* Job:
Give back, exactly as written, the lines from the beginning of the listing through the one that contains "COL = SC.collection".

* Data lines:
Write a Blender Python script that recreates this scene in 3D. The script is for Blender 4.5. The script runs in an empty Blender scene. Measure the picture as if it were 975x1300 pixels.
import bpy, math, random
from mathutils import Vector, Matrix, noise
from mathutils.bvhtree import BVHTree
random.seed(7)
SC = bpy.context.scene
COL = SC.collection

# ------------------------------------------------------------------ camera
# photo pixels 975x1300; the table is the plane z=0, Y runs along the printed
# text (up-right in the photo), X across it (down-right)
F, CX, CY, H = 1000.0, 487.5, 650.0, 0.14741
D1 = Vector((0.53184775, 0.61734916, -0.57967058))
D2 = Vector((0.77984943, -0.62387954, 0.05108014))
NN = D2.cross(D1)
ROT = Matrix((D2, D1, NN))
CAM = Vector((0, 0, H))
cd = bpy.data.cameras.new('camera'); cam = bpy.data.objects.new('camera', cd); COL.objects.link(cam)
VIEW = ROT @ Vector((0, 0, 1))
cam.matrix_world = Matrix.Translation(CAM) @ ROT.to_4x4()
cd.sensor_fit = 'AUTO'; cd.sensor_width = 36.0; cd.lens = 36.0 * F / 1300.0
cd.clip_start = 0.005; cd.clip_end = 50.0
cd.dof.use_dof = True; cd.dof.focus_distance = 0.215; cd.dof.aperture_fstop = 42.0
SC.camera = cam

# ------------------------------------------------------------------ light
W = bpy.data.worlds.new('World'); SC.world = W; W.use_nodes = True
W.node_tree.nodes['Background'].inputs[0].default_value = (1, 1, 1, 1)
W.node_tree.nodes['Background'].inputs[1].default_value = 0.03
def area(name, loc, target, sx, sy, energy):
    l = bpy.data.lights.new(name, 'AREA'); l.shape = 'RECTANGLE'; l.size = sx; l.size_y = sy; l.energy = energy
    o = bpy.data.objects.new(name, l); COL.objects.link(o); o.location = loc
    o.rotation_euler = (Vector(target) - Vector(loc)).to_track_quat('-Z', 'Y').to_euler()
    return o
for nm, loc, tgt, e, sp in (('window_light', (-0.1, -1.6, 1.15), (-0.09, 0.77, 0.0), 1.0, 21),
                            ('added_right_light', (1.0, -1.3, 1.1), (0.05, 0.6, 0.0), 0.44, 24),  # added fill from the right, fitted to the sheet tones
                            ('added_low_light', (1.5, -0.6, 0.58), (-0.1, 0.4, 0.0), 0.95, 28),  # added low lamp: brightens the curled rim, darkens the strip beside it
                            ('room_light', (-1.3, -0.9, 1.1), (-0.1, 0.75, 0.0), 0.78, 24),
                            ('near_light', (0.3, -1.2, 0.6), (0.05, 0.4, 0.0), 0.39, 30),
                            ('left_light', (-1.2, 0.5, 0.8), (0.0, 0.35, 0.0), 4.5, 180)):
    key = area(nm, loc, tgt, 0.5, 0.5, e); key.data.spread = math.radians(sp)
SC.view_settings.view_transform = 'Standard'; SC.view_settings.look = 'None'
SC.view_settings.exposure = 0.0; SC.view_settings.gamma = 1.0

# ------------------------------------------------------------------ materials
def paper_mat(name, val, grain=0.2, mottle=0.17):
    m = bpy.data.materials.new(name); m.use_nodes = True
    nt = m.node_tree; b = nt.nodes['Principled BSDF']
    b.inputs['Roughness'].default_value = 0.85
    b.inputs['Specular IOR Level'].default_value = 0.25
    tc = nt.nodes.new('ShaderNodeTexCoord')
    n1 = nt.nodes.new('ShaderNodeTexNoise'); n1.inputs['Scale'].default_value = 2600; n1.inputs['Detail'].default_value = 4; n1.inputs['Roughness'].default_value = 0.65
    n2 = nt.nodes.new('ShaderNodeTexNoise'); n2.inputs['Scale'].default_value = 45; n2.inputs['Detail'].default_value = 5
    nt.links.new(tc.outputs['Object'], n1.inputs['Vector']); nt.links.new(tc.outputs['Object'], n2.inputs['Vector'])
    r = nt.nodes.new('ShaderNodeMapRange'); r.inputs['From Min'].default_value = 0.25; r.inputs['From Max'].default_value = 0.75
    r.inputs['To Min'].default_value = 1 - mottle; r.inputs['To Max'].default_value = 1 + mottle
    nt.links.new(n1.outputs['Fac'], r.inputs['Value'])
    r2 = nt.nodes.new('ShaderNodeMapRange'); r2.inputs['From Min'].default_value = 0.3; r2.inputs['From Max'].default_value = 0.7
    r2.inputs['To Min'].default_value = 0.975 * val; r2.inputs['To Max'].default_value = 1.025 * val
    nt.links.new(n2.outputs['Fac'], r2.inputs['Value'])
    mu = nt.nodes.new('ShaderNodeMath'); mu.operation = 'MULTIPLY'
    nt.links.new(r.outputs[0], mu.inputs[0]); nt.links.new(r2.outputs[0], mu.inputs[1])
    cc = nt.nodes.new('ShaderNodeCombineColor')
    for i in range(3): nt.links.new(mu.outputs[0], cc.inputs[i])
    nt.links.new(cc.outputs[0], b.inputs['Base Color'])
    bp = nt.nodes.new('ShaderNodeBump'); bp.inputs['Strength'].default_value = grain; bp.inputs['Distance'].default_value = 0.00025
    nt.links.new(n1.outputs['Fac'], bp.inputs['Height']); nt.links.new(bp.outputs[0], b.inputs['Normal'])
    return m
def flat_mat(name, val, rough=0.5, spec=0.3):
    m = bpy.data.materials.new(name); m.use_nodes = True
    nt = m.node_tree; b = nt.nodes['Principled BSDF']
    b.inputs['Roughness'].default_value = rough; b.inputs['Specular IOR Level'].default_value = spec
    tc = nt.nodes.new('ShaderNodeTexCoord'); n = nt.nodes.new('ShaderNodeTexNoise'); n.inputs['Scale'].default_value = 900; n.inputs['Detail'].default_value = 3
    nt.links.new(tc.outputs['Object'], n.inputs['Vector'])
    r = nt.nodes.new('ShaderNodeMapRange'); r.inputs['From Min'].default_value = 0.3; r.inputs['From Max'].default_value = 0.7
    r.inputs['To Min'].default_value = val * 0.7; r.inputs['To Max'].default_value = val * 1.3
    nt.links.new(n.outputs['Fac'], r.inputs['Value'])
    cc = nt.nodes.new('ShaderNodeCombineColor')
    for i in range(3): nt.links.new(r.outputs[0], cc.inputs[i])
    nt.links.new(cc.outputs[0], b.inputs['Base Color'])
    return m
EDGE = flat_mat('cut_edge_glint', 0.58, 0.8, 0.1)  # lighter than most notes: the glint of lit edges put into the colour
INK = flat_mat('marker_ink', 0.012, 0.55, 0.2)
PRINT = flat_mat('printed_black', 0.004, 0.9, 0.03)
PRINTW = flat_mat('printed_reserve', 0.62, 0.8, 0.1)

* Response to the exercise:
Write a Blender Python script that recreates this scene in 3D. The script is for Blender 4.5. The script runs in an empty Blender scene. Measure the picture as if it were 975x1300 pixels.
import bpy, math, random
from mathutils import Vector, Matrix, noise
from mathutils.bvhtree import BVHTree
random.seed(7)
SC = bpy.context.scene
COL = SC.collection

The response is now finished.